Loyalty is a fickle thing in sports.

After four years playing and two years coaching at NIU, P.J. Fleck looked like he was ready to rekindle his relationship with his alma mater. However, one day after accepting NIU’s offensive coordinator position, he resigned.

Huskies head coach Dave Doeren said in a press release that Fleck “said he does not feel he’s ready to be an offensive coordinator.”

While he wasn’t ready to oversee an entire offense, he was ready to pounce at the opportunity to join the NFL as the Tampa Bay Buccaneers’ wide receivers coach.

We get it. A chance to coach in the NFL doesn’t come around often. Coaching some of the world’s greatest athletes does sound awfully tantalizing. But did it warrant Fleck leaving the Huskies in the dust as he so rudely did? Absolutely not.

NIU was Fleck’s Giving Tree: offering him a chance to play, allowing him to work as a graduate assistant under then-head coach Joe Novak and letting him jump ship for Rutgers two seasons ago without a fuss.

Even now, Fleck got more than he deserved from NIU. Doeren took on what could have been a public relations disaster with grace and poise.

You don’t have to know anything about football to take a life lesson from Fleck’s decision. Think before you speak. That’s exactly what Fleck should have done before he accepted Doeren’s offer to join his staff.

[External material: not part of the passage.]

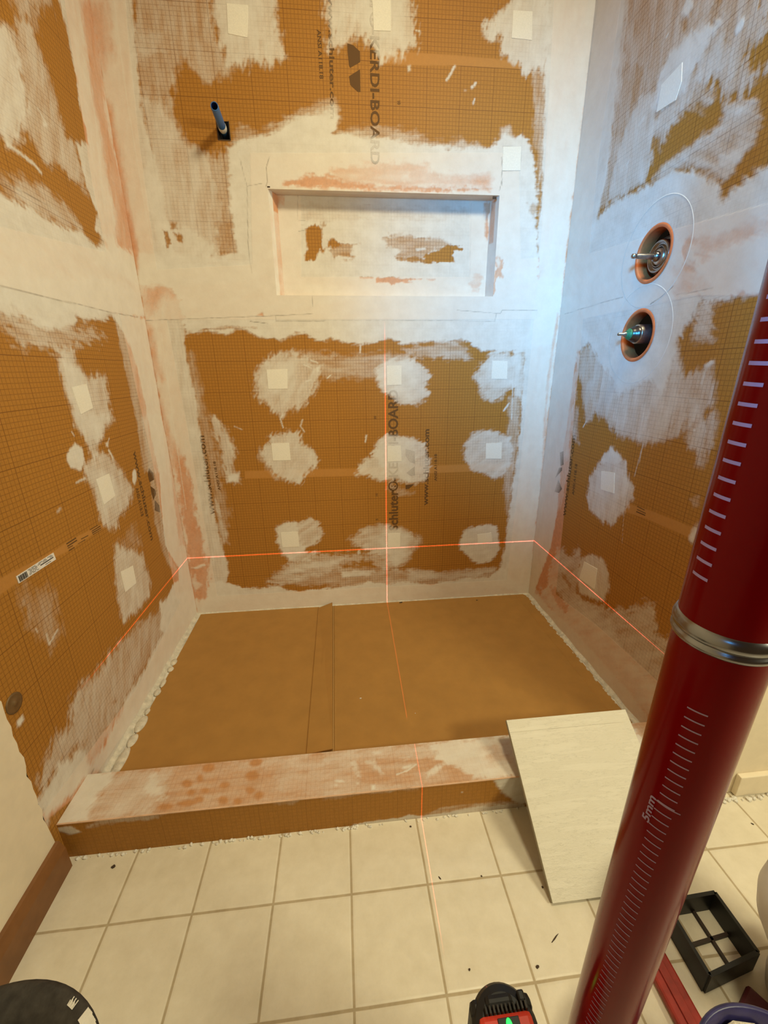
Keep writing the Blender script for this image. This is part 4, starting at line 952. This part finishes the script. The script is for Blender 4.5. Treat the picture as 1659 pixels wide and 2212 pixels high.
o = obj('trim_1', bm, M_mortar); tag(o, 'mortar covered end of the right shower board', kind='structure')
# baseboards
bm = bmesh.new()
prof = [(.004, 0), (.018, 0), (.018, .055), (.013, .068), (.010, .074), (.004, .076)]
A_ = [bm.verts.new((x, YE + .002, z)) for x, z in prof]; B_ = [bm.verts.new((x, -2.7, z)) for x, z in prof]
for i in range(len(prof) - 1): bm.faces.new((A_[i], A_[i + 1], B_[i + 1], B_[i]))
bm.faces.new(A_); bm.faces.new(B_[::-1]); bmesh.ops.recalc_face_normals(bm, faces=bm.faces)
o = obj('baseboard_left', bm, M_brown); tag(o, 'dark brown wooden baseboard', kind='structure')
bm = bmesh.new(); box(bm, (1.50, YE - .013, .004), (1.606, YE, .062), .002)
o = obj('baseboard_right', bm, M_paint); tag(o, 'cream painted baseboard, chipped at its end', kind='structure')
bm = bmesh.new(); box(bm, (1.612, YE - .03, .0), (1.70, YE, 2.1), .004)
o = obj('trim_2', bm, simple('tan_door_casing', (.50, .38, .24), .5)); tag(o, 'tan wooden door casing', kind='structure')
bm = bmesh.new()
for i in range(26):
    x = 1.45 + random.random() * .17; s_ = .002 + random.random() * .004
    r = bmesh.ops.create_icosphere(bm, subdivisions=1, radius=s_, matrix=Matrix.Translation((x, YE - .014 - random.random() * .008, s_ * .5)))
for i in range(120):
    x = .02 + random.random() * 1.1; s_ = .0012 + random.random() * .003 * (1 if x < .7 else .6)
    bmesh.ops.create_icosphere(bm, subdivisions=1, radius=s_, matrix=Matrix.Translation((x, YF - .002 - random.random() * .006, s_ * .5)))
for v in bm.verts: v.co.x += random.uniform(-.0012, .0012); v.co.y += random.uniform(-.0008, .0008)
o = obj('mortar_crumbs', bm, M_mortar); tag(o, 'small mortar crumbs along the foot of the curb and wall', 'debris', kind='stuff')

# ------------------------------------------------------------------ curb
curb = empty('shower_curb', (.7, (YF + YB) / 2, 0), 'long low shower curb, orange membrane smeared with mortar on top', 'curb')
board('curb_top', 'T', axis(0, W, .002), axis(YF, YB, .002), lambda u, v: np.stack([u, v, u * 0 + ZC + .0012 * np.sin(u * 31)*0], -1), M_top, curb)
board('curb_front', 'F', axis(0, W, .002), axis(0, ZC, .002), lambda u, v: np.stack([u, v * 0 + YF, v], -1), M_curb, curb)
obj('curb_core', mbox((0, YF + .001, 0), (W, YB, ZC - .001)), M_salmon, curb)
bm = bmesh.new(); box(bm, (0, YF - .0012, ZC - .0015), (W, YF + .0015, ZC + .0008), .0004)
obj('curb_edge_strip', bm, simple('mortar_smeared_orange', (.66, .42, .27), .8, var=.2, sc=30), curb)
bm = bmesh.new(); box(bm, (W - .02, YF - .003, 0), (1.50, YF - .0005, .075), .001)
o = obj('wall_patch', bm, M_mortar); o.parent = curb; o.matrix_parent_inverse = Matrix.Translation(-curb.location)

# ------------------------------------------------------------------ shower pan with cardboard
ZP = .040
o = obj('shower_pan', mbox((0, YB, 0), (W, 0, ZP)), M_mortar); tag(o, 'mortar covered shower pan under the cardboard sheets', 'shower pan')
def strip_fillet(name, x0, y0, x1, y1, w, h, nx, ny, seed, label):
    bm = bmesh.new(); random.seed(seed); n = 60; rows = []
    for i in range(n + 1):
        t_ = i / n; x, y = x0 + (x1 - x0) * t_, y0 + (y1 - y0) * t_
        k = w * (1 + .25 * math.sin(i * .9 + seed) + random.uniform(-.15, .15)); hh = h * (1 + .2 * math.sin(i * .6))
        rows.append([bm.verts.new((x, y, ZP + hh)), bm.verts.new((x + nx * k * .35, y + ny * k * .35, ZP + hh * .4)), bm.verts.new((x + nx * k, y + ny * k, ZP + .003)), bm.verts.new((x + nx * k * 1.05, y + ny * k * 1.05, ZP - .002))])
    for a, b in zip(rows, rows[1:]):
        for j in range(3): bm.faces.new((a[j], a[j + 1], b[j + 1], b[j]))
    bmesh.ops.recalc_face_normals(bm, faces=bm.faces)
    o = obj(name, bm, M_pan, None, True); return tag(o, label, kind='structure')
f1 = strip_fillet('trim_3', .0, YB, 0, 0, .016, .012, 1, 0, 1, 'mortar fillet along the foot of the left shower board')
f2 = strip_fillet('trim_4', W, YB, W, 0, .012, .010, -1, 0, 2, 'crumbly mortar fillet along the foot of the right shower board')
strip_fillet('trim_5', 0, 0, W, 0, .008, .008, 0, -1, 3, 'mortar fillet along the foot of the back wall')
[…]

College students are taught to think, process and reflect on decisions. Commitments, especially when they have the potential to be life changing, need time to be thought through. You weigh your options, perhaps sleep on it for a day or two and go from there.

Fleck seemed to do the opposite. He dove into NIU football headfirst and quickly hopped out when the NFL came to call.

What Fleck did is unacceptable in the real world. He made the decision to return to NIU and be a leader, and he should have stuck by it.

But then again, if that’s his leadership style, we’re better off anyway.